## begin

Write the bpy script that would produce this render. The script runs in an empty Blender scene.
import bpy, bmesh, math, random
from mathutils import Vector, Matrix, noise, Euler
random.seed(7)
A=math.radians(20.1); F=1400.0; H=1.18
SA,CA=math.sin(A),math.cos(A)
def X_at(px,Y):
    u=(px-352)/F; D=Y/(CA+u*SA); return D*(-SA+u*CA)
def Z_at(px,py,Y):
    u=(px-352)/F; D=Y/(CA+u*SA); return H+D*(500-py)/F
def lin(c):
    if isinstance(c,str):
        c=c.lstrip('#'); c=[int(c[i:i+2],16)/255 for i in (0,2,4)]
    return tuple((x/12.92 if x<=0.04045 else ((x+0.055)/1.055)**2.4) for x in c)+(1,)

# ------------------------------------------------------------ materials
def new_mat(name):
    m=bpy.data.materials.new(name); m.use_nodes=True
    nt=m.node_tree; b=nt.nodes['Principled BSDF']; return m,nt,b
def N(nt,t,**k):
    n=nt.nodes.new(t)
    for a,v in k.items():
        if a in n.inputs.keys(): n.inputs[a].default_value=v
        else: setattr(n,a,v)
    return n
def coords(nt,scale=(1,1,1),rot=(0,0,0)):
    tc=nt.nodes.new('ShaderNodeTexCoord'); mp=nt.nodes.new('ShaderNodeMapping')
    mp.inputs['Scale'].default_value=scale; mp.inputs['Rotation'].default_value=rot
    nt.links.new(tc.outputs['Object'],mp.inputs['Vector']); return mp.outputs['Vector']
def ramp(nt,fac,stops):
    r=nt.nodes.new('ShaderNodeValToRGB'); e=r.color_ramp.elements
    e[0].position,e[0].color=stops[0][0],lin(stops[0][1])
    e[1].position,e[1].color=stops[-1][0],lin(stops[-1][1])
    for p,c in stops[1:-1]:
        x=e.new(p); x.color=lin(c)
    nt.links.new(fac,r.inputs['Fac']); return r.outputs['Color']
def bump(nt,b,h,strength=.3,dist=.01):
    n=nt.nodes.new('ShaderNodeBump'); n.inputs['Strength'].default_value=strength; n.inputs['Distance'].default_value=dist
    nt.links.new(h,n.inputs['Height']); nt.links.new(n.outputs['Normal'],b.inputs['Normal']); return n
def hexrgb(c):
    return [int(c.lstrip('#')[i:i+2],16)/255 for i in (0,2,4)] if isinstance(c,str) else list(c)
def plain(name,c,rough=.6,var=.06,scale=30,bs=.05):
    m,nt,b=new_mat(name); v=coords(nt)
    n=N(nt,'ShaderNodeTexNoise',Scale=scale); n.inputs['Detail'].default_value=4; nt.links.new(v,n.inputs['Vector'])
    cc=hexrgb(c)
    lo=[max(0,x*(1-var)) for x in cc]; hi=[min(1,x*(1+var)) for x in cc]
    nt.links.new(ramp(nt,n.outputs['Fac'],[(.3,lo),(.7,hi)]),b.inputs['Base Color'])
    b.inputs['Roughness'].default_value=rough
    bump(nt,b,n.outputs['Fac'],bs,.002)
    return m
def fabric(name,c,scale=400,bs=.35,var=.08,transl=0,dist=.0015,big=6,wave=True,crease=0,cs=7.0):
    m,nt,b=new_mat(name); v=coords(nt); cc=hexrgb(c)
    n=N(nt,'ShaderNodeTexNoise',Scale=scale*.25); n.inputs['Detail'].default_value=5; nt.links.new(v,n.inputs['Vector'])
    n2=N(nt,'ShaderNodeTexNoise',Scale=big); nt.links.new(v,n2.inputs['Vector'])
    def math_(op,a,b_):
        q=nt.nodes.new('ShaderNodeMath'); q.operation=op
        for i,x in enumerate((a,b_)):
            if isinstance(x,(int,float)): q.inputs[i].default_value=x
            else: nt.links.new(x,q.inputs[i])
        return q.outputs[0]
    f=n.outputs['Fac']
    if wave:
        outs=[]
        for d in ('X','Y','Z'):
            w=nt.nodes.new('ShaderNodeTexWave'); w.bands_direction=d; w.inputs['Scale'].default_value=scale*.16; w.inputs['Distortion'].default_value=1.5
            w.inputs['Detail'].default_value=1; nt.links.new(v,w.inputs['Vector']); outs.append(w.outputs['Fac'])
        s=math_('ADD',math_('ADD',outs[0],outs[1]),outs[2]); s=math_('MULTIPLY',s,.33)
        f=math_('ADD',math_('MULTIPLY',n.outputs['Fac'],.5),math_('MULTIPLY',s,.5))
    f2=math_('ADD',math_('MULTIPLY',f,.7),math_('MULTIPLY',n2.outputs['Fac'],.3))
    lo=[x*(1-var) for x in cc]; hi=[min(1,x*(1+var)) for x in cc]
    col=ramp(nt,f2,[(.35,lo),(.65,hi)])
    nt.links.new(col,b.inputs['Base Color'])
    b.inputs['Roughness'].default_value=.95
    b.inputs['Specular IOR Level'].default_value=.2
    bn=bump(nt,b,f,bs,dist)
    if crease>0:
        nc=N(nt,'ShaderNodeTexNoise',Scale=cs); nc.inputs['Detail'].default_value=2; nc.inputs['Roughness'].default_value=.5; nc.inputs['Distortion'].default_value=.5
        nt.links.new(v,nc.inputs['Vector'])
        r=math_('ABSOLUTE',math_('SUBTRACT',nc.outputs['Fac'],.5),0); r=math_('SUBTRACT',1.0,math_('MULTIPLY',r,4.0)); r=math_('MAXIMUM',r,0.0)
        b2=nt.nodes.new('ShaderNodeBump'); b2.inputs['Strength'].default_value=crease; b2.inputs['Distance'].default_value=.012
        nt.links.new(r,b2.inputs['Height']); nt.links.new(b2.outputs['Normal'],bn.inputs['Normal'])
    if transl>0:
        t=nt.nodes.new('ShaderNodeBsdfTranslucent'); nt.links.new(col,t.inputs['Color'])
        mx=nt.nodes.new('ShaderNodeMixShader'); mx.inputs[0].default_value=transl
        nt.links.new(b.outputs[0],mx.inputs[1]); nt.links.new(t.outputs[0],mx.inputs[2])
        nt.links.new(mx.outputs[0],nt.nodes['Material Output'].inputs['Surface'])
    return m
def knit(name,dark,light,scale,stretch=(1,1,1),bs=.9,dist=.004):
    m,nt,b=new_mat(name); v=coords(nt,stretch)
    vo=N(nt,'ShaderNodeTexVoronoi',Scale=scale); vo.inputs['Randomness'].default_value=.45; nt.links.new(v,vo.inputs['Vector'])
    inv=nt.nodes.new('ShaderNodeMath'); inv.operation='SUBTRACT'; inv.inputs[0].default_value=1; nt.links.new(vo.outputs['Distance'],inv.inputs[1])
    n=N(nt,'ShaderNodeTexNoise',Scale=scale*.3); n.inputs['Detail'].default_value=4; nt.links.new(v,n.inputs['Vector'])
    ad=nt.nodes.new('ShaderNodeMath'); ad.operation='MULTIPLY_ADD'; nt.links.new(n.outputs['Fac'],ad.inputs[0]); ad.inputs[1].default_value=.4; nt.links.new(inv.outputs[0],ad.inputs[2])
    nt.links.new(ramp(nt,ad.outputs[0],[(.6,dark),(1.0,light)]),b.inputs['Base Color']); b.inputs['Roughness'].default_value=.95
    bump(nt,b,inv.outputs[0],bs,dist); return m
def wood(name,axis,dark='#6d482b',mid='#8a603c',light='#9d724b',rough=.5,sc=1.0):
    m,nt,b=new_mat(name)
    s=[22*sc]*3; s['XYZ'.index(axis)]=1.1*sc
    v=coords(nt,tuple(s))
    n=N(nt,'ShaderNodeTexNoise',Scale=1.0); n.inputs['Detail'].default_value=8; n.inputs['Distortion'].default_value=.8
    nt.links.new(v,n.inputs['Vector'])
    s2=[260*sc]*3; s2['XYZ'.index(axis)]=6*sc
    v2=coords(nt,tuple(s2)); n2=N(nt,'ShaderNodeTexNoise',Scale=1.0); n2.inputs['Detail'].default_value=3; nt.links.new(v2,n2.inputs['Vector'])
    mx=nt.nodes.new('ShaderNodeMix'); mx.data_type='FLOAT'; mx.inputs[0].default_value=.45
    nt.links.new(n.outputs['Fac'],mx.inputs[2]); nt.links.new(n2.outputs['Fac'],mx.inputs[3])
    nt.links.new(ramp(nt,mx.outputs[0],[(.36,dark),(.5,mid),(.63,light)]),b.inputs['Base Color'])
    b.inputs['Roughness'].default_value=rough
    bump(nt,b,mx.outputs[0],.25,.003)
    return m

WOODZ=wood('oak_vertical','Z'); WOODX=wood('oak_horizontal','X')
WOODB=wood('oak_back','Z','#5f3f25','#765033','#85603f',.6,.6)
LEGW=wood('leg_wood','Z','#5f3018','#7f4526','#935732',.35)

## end
## begin

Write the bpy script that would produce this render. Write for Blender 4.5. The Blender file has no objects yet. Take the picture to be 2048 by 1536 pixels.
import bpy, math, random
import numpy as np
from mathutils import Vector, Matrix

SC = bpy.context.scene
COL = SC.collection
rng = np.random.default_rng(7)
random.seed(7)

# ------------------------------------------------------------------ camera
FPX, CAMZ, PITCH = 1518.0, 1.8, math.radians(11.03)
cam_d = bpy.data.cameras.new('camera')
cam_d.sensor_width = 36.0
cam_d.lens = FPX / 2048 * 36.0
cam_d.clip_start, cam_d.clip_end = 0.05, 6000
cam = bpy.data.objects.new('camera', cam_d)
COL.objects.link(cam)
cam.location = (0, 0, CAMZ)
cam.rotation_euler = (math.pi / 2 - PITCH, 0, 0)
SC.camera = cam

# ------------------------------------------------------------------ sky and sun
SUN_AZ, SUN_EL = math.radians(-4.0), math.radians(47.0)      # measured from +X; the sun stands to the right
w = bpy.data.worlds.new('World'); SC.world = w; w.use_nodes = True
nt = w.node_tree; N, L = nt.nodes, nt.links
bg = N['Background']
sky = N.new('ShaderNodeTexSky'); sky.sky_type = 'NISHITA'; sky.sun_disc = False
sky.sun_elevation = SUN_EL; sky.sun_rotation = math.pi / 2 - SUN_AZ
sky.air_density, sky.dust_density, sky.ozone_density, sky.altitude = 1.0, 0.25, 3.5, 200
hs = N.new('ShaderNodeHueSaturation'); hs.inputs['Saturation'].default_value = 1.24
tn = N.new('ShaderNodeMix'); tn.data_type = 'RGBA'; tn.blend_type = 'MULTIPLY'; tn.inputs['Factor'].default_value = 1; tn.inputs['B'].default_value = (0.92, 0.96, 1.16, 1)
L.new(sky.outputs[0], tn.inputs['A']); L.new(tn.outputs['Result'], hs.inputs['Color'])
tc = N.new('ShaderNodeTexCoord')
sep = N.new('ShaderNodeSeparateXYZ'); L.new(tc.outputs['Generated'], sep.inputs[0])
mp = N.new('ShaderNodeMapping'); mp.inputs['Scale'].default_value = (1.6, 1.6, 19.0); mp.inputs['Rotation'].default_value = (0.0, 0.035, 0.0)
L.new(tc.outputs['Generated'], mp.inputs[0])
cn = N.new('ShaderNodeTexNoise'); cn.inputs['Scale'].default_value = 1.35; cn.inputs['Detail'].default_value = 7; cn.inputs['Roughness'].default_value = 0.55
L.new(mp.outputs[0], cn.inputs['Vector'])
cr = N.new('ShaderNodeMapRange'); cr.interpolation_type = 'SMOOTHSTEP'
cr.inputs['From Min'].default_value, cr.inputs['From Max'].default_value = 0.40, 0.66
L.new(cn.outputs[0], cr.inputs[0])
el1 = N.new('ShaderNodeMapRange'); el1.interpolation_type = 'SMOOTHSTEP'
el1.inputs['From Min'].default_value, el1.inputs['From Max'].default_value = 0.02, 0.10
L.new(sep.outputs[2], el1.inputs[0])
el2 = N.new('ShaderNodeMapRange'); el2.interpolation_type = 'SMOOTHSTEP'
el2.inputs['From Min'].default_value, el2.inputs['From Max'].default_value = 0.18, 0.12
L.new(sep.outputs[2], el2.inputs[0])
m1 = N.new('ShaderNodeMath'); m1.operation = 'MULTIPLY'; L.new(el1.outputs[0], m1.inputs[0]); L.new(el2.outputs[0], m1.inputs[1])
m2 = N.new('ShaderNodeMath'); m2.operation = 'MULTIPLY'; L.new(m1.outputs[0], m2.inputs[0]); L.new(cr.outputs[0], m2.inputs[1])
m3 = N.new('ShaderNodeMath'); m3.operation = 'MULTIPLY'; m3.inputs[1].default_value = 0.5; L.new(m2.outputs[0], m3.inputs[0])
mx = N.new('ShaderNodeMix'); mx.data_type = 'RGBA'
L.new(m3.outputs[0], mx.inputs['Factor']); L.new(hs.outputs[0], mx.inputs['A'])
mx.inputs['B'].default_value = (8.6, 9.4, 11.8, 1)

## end
## begin

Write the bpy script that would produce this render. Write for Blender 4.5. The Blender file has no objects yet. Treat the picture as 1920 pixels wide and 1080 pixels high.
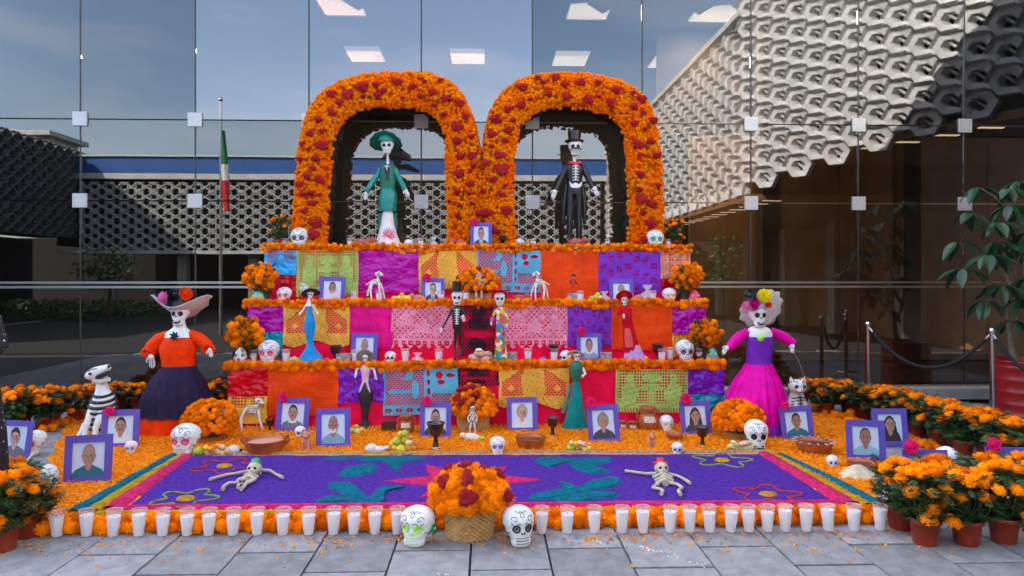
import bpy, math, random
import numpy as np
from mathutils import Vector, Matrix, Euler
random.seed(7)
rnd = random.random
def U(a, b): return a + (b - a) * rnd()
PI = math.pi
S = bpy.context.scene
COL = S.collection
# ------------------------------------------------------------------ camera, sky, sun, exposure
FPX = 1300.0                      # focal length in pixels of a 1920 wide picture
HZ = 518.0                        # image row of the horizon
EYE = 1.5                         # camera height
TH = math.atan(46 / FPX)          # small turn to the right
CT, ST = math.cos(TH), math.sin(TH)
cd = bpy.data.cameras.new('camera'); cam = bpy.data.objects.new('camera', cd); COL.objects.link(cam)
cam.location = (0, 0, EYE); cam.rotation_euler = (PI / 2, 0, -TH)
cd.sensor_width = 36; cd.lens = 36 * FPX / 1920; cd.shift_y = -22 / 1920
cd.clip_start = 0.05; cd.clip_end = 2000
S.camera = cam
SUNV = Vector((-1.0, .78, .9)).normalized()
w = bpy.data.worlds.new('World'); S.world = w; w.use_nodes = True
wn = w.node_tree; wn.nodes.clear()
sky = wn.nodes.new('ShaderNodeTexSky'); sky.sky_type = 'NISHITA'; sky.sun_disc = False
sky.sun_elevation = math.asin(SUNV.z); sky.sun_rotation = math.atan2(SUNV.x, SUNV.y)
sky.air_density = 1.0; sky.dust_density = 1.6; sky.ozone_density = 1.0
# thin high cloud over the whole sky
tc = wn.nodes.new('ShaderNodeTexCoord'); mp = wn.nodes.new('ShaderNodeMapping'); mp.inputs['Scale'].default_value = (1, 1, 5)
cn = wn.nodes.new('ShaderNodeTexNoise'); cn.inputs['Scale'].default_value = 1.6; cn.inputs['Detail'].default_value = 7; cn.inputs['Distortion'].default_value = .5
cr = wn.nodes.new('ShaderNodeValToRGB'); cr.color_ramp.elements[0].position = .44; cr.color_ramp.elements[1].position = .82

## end

- **EXERCISE**: Copy out exactly the lines from the one with "Write the bpy script that would produce this render. The" through the one with "return tuple((x/12.92 if", counting both ends, and no other lines.

- **OUTPUT FOR THIS EXERCISE**:
Write the bpy script that would produce this render. The script runs in an empty Blender scene.
import bpy, bmesh, math, random
from mathutils import Vector, Matrix, noise, Euler
random.seed(7)
A=math.radians(20.1); F=1400.0; H=1.18
SA,CA=math.sin(A),math.cos(A)
def X_at(px,Y):
    u=(px-352)/F; D=Y/(CA+u*SA); return D*(-SA+u*CA)
def Z_at(px,py,Y):
    u=(px-352)/F; D=Y/(CA+u*SA); return H+D*(500-py)/F
def lin(c):
    if isinstance(c,str):
        c=c.lstrip('#'); c=[int(c[i:i+2],16)/255 for i in (0,2,4)]
    return tuple((x/12.92 if x<=0.04045 else ((x+0.055)/1.055)**2.4) for x in c)+(1,)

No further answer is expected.